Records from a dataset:
◆ ◆ ◆ ◆

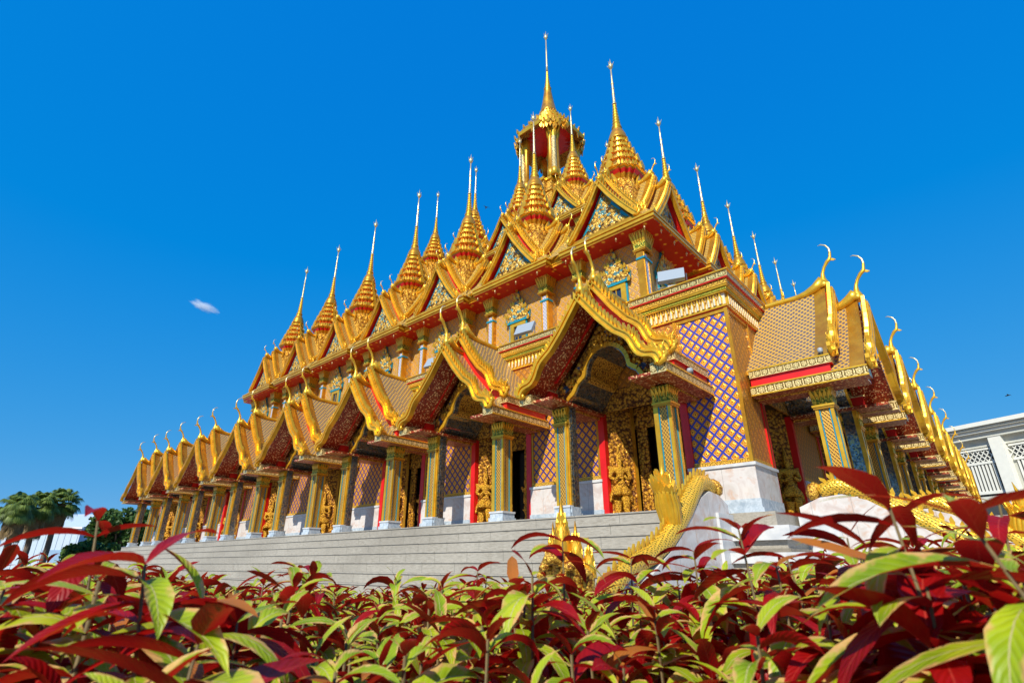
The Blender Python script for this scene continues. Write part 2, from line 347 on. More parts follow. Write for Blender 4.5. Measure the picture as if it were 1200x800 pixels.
    def build(s, name, parent=None, mat=None, loc=(0, 0, 0), rz=0):
        me = bpy.data.meshes.new(name); me.from_pydata(s.v, [], s.f)
        for k in s.keys: me.materials.append(MATS[k])
        me.polygons.foreach_set('material_index', s.m); me.polygons.foreach_set('use_smooth', s.sm)
        auto_uv(me); me.validate(); me.update()
        o = bpy.data.objects.new(name, me); COL.objects.link(o); o.location = loc; o.rotation_euler = (0, 0, rz)
        if parent: o.parent = parent
        return o

def auto_uv(me):
    uvl = me.uv_layers.new(name='UVMap'); nl = len(me.loops); co = np.zeros(len(me.vertices) * 3); me.vertices.foreach_get('co', co); co = co.reshape(-1, 3)
    vi = np.zeros(nl, int); me.loops.foreach_get('vertex_index', vi)
    npg = len(me.polygons); nr = np.zeros(npg * 3); me.polygons.foreach_get('normal', nr); nr = nr.reshape(-1, 3)
    lt = np.zeros(npg, int); me.polygons.foreach_get('loop_total', lt); ln = np.repeat(nr, lt, axis=0)
    h = np.hypot(ln[:, 0], ln[:, 1]); flat = h < .12
    tx = np.stack([-ln[:, 1], ln[:, 0], np.zeros(nl)], 1) / np.maximum(h, 1e-6)[:, None]
    sgn = np.where(np.abs(tx[:, 0]) > np.abs(tx[:, 1]), np.sign(tx[:, 0]), np.sign(tx[:, 1]))[:, None]; tx = tx * sgn
    tx[flat] = (1, 0, 0); ty = np.cross(ln, tx)
    P = co[vi]; uv = np.stack([(P * tx).sum(1), (P * ty).sum(1)], 1)
    uvl.data.foreach_set('uv', uv.ravel())

def empty(name, loc=(0, 0, 0), rz=0, parent=None):
    o = bpy.data.objects.new(name, None); COL.objects.link(o); o.location = loc; o.rotation_euler = (0, 0, rz)
    o.empty_display_size = .3
    if parent: o.parent = parent
    return o
def tag(o, label=None, cat=None, group=None, kind=None):
    for k, v in (('label', label), ('category', cat), ('group', group), ('kind', kind)):
        if v: o[k] = v
    return o
def copy_tree(o, parent=None, loc=None, rz=None):
    c = o.copy(); COL.objects.link(c); c.parent = parent
    if loc is not None: c.location = loc
    if rz is not None: c.rotation_euler = (0, 0, rz)
    for ch in list(o.children): copy_tree(ch, c)
    return c
def mesh_obj(name, V, F, mats, smooth=False, uv=None, parent=None, midx=None, loc=(0, 0, 0)):
    """V (n,3), F (m,4) quads by numpy"""
    me = bpy.data.meshes.new(name); n = len(F); k = F.shape[1]
    me.vertices.add(len(V)); me.vertices.foreach_set('co', V.astype(np.float32).ravel())
    me.loops.add(n * k); me.loops.foreach_set('vertex_index', F.astype(np.int32).ravel())
    me.polygons.add(n); me.polygons.foreach_set('loop_start', np.arange(0, n * k, k, dtype=np.int32))
    try: me.polygons.foreach_set('loop_total', np.full(n, k, dtype=np.int32))
    except Exception: pass
    for m in mats: me.materials.append(MATS[m])
    if midx is not None: me.polygons.foreach_set('material_index', midx.astype(np.int32))
    me.polygons.foreach_set('use_smooth', np.full(n, smooth))
    me.update(calc_edges=True)
    if uv is not None:
        l = me.uv_layers.new(name='UVMap'); l.data.foreach_set('uv', uv[F.ravel()].astype(np.float32).ravel())
    me.validate()
    o = bpy.data.objects.new(name, me); COL.objects.link(o); o.location = loc
    if parent: o.parent = parent
    return o

# ------------------------------------------------------------------ layout numbers (metres, eye level is z = 0)
CX, CY = 12.78, 4.09            # outer wall corner nearest the camera
FL = 1.06                       # gallery floor
PITCH_B = 5.2                   # porch and roof pavilion pitch
HALF = 2.71                     # corner to first porch centre
SIDE = 2 * HALF + 7 * PITCH_B   # 41.8
GZ = -1.25
RA, RB = -math.pi / 2, 0.0      # local frame: x along the wall, -y outward.  A faces -X, B faces -Y
def on_a(k, off=HALF, y=0): return (CX - y, CY + off + k * PITCH_B)
def on_b(k, off=HALF, y=0): return (CX + off + k * PITCH_B, CY - y)

# ------------------------------------------------------------------ ground
g = MB(); g.face([(-900, -900, GZ), (1500, -900, GZ), (1500, 1500, GZ), (-900, 1500, GZ)], 'paving'); tag(g.build('ground'), kind='structure')

temple = empty('temple', (CX + SIDE / 2, CY + SIDE / 2, GZ))
tag(temple, 'large ornate golden temple with rows of gabled porches and many spires', 'temple')
def tp(o):                      # parent to the temple keeping world placement
    o.parent = temple; o.location = Vector(o.location) - temple.location; return o

# ------------------------------------------------------------------ stairs, plinth, floors
def stairs(name, la, lb, rz, org):
    m = MB(); n = 9
    for i in range(n):
        zt = FL - .25 * i; y0 = -2.0 - .4 * i
        m.box(la, lb, y0, 0.2 if i == 0 else y0 + .42, zt - .249, zt - .03, 'step_stone')
        m.box(la, lb, y0 - .025, 0.2 if i == 0 else y0 + .42, zt - .03, zt, 'step_stone', bot='step_dark')  # underside coloured darker as the shadow line below each nosing
    o = m.build(name, rz=rz, loc=(org[0], org[1], 0)); return tp(o)
# local x of side A runs towards -Y, so the span is negative
stairs('stair_flight', -(SIDE - 1.0), -1.05, RA, (CX, CY))
stairs('stair_flight', 1.35, SIDE - 1.0, RB, (CX, CY))
# plinth mouldings round the corner
m = MB()
def ell(off, z0, z1, mat, reach=1.05, top=None):
    m.box(CX - off, CX + 1.3, CY - off, CY + .95, z0, z1, mat, top=top)
ell(.12, FL - .02, FL + .10, 'marble_blue')
ell(.42, .74, FL - .02, 'step_stone', top='marble_blue')
ell(.72, .46, .74, 'marble_white'); ell(.60, .30, .46, 'dark_gap' if False else 'step_stone')
ell(.66, .22, .30, 'step_dark'); ell(.98, .02, .22, 'marble_white'); ell(.88, -.3, .02, 'step_stone'); ell(1.15, -.5, -.3, 'marble_white'); ell(1.1, GZ, -.5, 'step_stone')
tp(m.build('plinth'))
m = MB(); m.box(CX + .2, CX + SIDE, CY + .2, CY + SIDE, GZ, FL - .01, 'step_stone'); tp(m.build('floor_slab'))

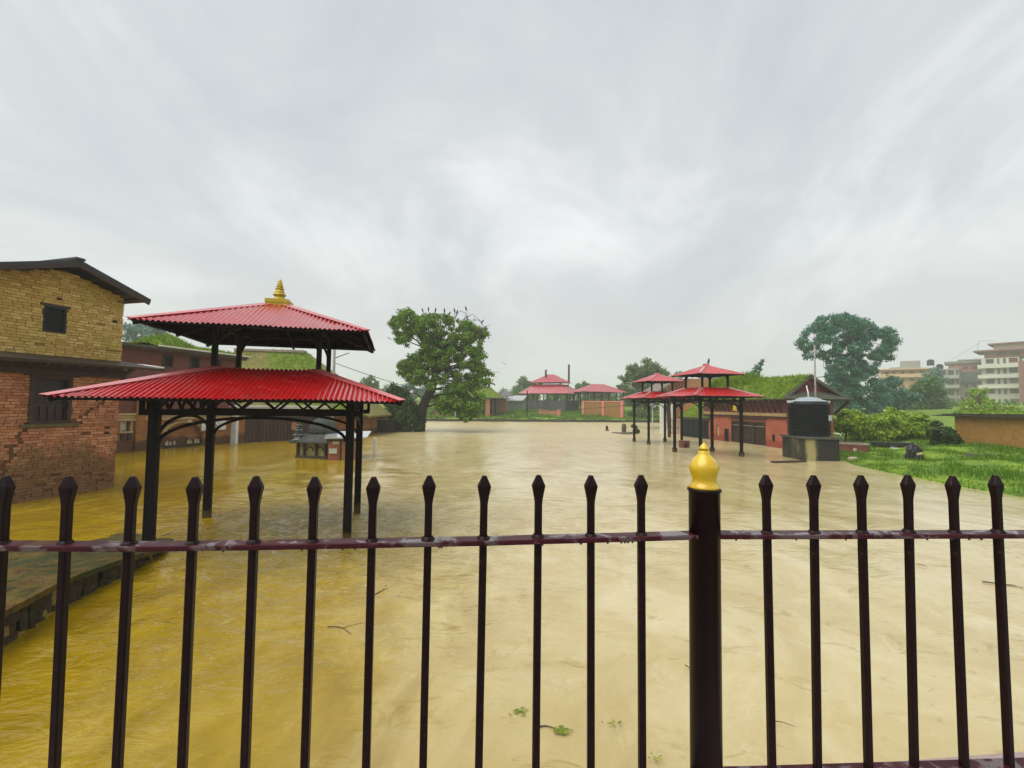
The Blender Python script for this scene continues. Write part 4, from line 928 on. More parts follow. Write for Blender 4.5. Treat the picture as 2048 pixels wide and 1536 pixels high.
mb = MB(); mb.slab([(-1.6, -.52, EZ), (L_ + .5, -.52, EZ), (L_ + .12, pk, RZ), (-1.6, pk, RZ)], .09); mb.slab([(-1.6, Dp + .5, EZ), (L_ + .5, Dp + .5, EZ), (L_ + .12, pk, RZ), (-1.6, pk, RZ)], .09)
mroof = mb.build('roof', tl, rh)
sk = [(L_ + .62, -.55, EZ), (L_ + .62, Dp + .52, EZ), (L_ + .03, Dp - .10, 2.86), (L_ + .03, .10, 2.86)]
MB().slab(sk, .07).build('skirt_roof', tl, mroof)
rows = MB()                                          # courses of tiles on the skirt
for k in range(5):
    f0 = k / 5; a = Vector(sk[0]).lerp(Vector(sk[3]), f0); c = Vector(sk[1]).lerp(Vector(sk[2]), f0); n_ = 22
    for i in range(n_):
        p = a.lerp(c, (i + .5) / n_) + Vector((-.05, 0, .05)); rows.bar(p + Vector((.06, 0, -.03)), p + Vector((-.07, 0, .03)), (c - a).length / n_ * .86, .025)
o = rows.build('roof_tiles', tl, mroof); tag(o, kind='stuff')
for sg, y_ in ((-1, -.55), (1, Dp + .52)): MB().bar((L_ + .62, y_, EZ + .03), (L_ + .03, pk + (y_ - pk) * .63, 2.9), .08, .07).build('hip_tile', tl, mroof)
for y0 in (-.52, Dp + .5): MB().bar((L_ + .10, pk, RZ + .02), (L_ + .34, pk + (y0 - pk) * .98, EZ + .05), .10, .07, (1, 0, 0)).build('barge_board', tl, mroof)
MB().bar((L_ - .02, Dp + .06, 1.75), (L_ + .5, Dp + .42, 2.44), .08, .09, (1, 0, 0)).build('roof_strut', MAT['timber'], rh)
MB().bar((L_ + .50, .15, 2.42), (L_ + .05, .05, 1.8), .07, .09, (0, 1, 0)).build('roof_strut', MAT['timber'], rh)
moss_patch(mroof, lambda u, v_: (-1.55 + (L_ + 1.95 - .3 * v_) * u, -.50 + (pk + .5) * v_, EZ + (RZ - EZ) * v_), 60, 22, .11, 7000, .20, hump=.45)
moss_patch(mroof, lambda u, v_: (-1.5 + 3.6 * u, pk - .7 + 1.0 * v_, RZ - .4 + .35 * v_), 24, 8, .22, 2600, .55, wd=.03)

# ------------------------------------------------------------------ dark sheet wall with a mossy lean-to roof, left of the hall
p0, p1 = gp(1364, 872), Vector((12.62, 28.9, 0)); dd = (p1 - p0).normalized(); ln = (p1 - p0).length
dk = thing('sheet_metal_shed', 'shed of dark blue grey sheet panels under a green mossy lean-to roof', 'shed', p0, rot_of(dd))
dm_ = mat('dark_sheet', (.010, .015, .024), (.016, .022, .028), .6, 4, 20, .2, spec=.2); n_ = 9
for k in range(n_): MB().box(k * ln / n_, (k + 1) * ln / n_ - .012, -.02 if k % 2 else .005, .06, -1, 1.24).build('panel', dm_, dk)
MB().box(-.05, ln, -.06, .0, 1.18, 1.32).build('top_rail', mat('shed_rail', (.05, .06, .055), (.035, .04, .04), .6), dk)
MB().slab([(-.3, -.15, 1.34), (ln + .2, -.15, 1.34), (ln + .2, 2.2, 2.75), (-.3, 2.2, 2.75)], .08).build('roof', tl, dk)
moss_patch(dk, lambda u, v_: (-.25 + (ln + .4) * u, -.12 + 2.28 * v_, 1.36 + 1.40 * v_), 26, 18, .08, 2600, .14, hump=.5)
# orange brick house beyond the two pavilions
D_ = 40; a = at(1372, 757, D_); c = at(1462, 757, D_)
oh = thing('orange_brick_house', 'plain orange brick house seen between the upper posts of the near right pavilion', 'house', (a.x, D_, 0))
ow = brickmat('orange_brick', (.55, .24, .11), (.48, .19, .08), (.48, .28, .16), .22, .07, dirt=(.36, .15, .07))
MB().box(0, c.x - a.x, 0, 5, -1, a.z - .0).build('wall', ow, oh)
MB().slab([(-3.2, -.4, a.z - 1.5), (.15, -.4, a.z + .55), (.15, 5, a.z + .55), (-3.2, 5, a.z - 1.5)], .15).build('tiled_roof', mat('grey_brown_tiles', (.22, .18, .13), (.15, .13, .10), .8, 2.5, 14, .6, .04), oh)
MB().slab([(2.4, -.3, a.z - .35), (c.x - a.x + .3, -.3, a.z - .4), (c.x - a.x + .3, 4, a.z + .7), (2.0, 4, a.z + .7)], .1).build('lower_roof', mat('grey_sheet_roof', (.10, .12, .12), (.07, .085, .085), .5), oh)
# white gateposts, trunk-like timber post, pink balustrade at the back of the basin
for k, (x0, x1, D_) in enumerate(((1321, 1331, 36.0), (1342, 1350, 36.4))):
    a = at(x0, 806, D_); c = at(x1, 806, D_); g_ = thing('gatepost', ('broad' if k == 0 else 'narrow') + ' white plastered gatepost behind the two right pavilions, ' + ('left' if k == 0 else 'right') + ' of the timber post', 'gatepost', ((a.x + c.x) / 2, D_, 0))
    h_ = (c.x - a.x) / 2; MB().box(-h_, h_, -h_, h_, -1, a.z).build('shaft', MAT['white'], g_); MB().box(-h_ * 1.25, h_ * 1.25, -h_ * 1.25, h_ * 1.25, a.z, a.z + .12).build('cap', MAT['white'], g_)
D_ = 30.5; a = at(1338, 812, D_); tag(MB().tube([(a.x, D_, -1), (a.x + .03, D_, 1.0), (a.x - .05, D_ + .05, 2.0), (a.x + .02, D_, a.z + .2)], [.10, .12, .17, .14], 8).build('timber_post', MAT['bark']), 'rough brown timber post standing between the two white gateposts', 'post')
D_ = 34.0; a = at(1338, 838, D_); c = at(1362, 838, D_); bal = thing('balustrade', 'short pink and white balustrade left of the dark sheet panels', 'balustrade', (a.x, D_, 0)); wdt = c.x - a.x
pk_ = mat('pale_pink', (.55, .36, .30), (.45, .28, .24), .6)
MB().box(0, wdt, -.06, .06, a.z - .1, a.z).build('hand_rail', pk_, bal); MB().box(0, wdt, -.05, .05, -1, .22).build('plinth', pk_, bal)
for k in range(5): MB().lathe([(.07, .22), (.045, .35), (.08, .55), (.045, .8), (.06, a.z - .1)], (wdt * (k + .5) / 5, 0, 0), 8).build('baluster', pk_, bal)
# slim lamp post with a box head
D_ = 31.8; a = at(1305, 811, D_); lp = thing('lamp_post', 'slim pale lamp post with grey box head among the pavilion posts', 'lamp post', (a.x, D_, 0))
MB().tube([(0, 0, -1), (0, 0, a.z - .12)], .045, 8).build('shaft', mat('pale_metal', (.55, .56, .52), (.45, .45, .42), .5), lp); MB().box(-.22, .22, -.14, .14, a.z - .14, a.z + .14).build('lamp_head', mat('grey_head', (.34, .38, .38), (.26, .30, .30), .5), lp)

# ------------------------------------------------------------------ black ribbed water tank on its plinth
TO = gp(1608, 921.5); td = (gp(1680, 923) - TO); tw = td.length; td.normalize()
pb_ = thing('tank_plinth', 'dark stained concrete plinth under the black water tank', 'plinth', TO, rot_of(td))
pm2, t, b = newmat('stained_plinth'); v = coords(t); s_ = N(t, 'ShaderNodeSeparateXYZ'); t.links.new(v, s_.inputs[0])
stn = noise(t, coords(t, 'Object', (1.2, 1.2, .5)), 1.7, 6, .6); patch = mth(t, 'SUBTRACT', 1.0, mth(t, 'ABSOLUTE', mth(t, 'DIVIDE', mth(t, 'SUBTRACT', s_.outputs[0], .26), .30)))
k_ = mth(t, 'ADD', mth(t, 'MULTIPLY', patch, .5), mth(t, 'MULTIPLY', stn, .75))
t.links.new(ramp(t, k_, [(.38, (.014, .016, .014)), (.52, (.07, .065, .03)), (.68, (.36, .31, .13))]), b.inputs['Base Color']); b.inputs['Roughness'].default_value = .7; bump(t, b, noise(t, v, 14, 6), .6, .03)
MB().box(0, tw, 0, 1.6, -1, .84).build('body', pm2, pb_, bevel=.02); MB().box(-.06, tw + .08, -.07, 1.67, .84, .925).build('cap_slab', mat('plinth_cap', (.05, .055, .05), (.09, .09, .075), .6), pb_)
tk = thing('water_tank', 'black ribbed plastic water tank with pale domed lid', 'water tank', TO + td * (tw * .50) + Vector((-td.y, td.x, 0)) * .82 + Vector((0, 0, .925)), 0)
prof = [(.72, 0)]; z = .04
while z < 1.26: prof += [(.71, z), (.71, z + .018), (.765, z + .030), (.765, z + .052)]; z += .074
prof += [(.72, z), (.70, 1.34), (.64, 1.40)]
MB().lathe(prof, (0, 0, 0), 40).build('barrel', mat('tank_plastic', (.003, .007, .010), (.006, .011, .014), .45, 4, 20, .1, spec=.25), tk, False)
MB().lathe([(.68, 1.38), (.62, 1.42), (.46, 1.46), (.44, 1.49), (.30, 1.545), (.10, 1.57), (.03, 1.575)], (0, 0, 0), 32).build('lid', mat('tank_lid', (.34, .40, .42), (.26, .31, .34), .3), tk, True)
for a_ in (0, math.pi): MB().box(-.09 + .74 * math.cos(a_), .09 + .74 * math.cos(a_), -.09, .09, 1.34, 1.42).build('lifting_lug', mat('lug', (.62, .66, .68), (.5, .54, .56), .4), tk)
MB().bar((.34, -.70, .74), (.56, -.53, .74), .04, .22).build('maker_label', mat('label_white', (.6, .63, .62), (.4, .44, .44), .5, 40, 40, 0), tk)
MB().tube([(0, 0, 1.56), (.06, .1, 1.75), (.16, .35, 2.05)], .022, 8).build('inlet_pipe', MAT['white'], tk, True)
MB().tube([(.62, -.50, .12), (.78, -.62, .12), (.84, -.66, .03)], .025, 8).build('outlet_pipe', MAT['white'], tk, True)
D_ = 20.6; a = at(1629, 690, D_); pp = thing('steel_pole', 'tall thin grey pole rising behind the black water tank', 'pole', (a.x, D_, 0)); MB().tube([(0, 0, -.2), (0, 0, a.z)], [.045, .035], 8).build('shaft', mat('galvanised', (.30, .28, .26), (.22, .21, .20), .5, metal=.3), pp, True)
cable('cable', at(1629, 755, D_), at(1686, 744, 26), .05, 'short dark cable from steel pole towards the tall teal tree', .016)
cable('cable', at(1629, 750, D_), at(1560, 765, 25), .05, 'short dark cable from steel pole down to the moss roof', .012)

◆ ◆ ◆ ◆

** Short exercise **
Select and copy every line from the records that includes the word "Python".

** Output of the exercise **
The Blender Python script for this scene continues. Write part 2, from line 347 on. More parts follow. Write for Blender 4.5. Measure the picture as if it were 1200x800 pixels.
The Blender Python script for this scene continues. Write part 4, from line 928 on. More parts follow. Write for Blender 4.5. Treat the picture as 2048 pixels wide and 1536 pixels high.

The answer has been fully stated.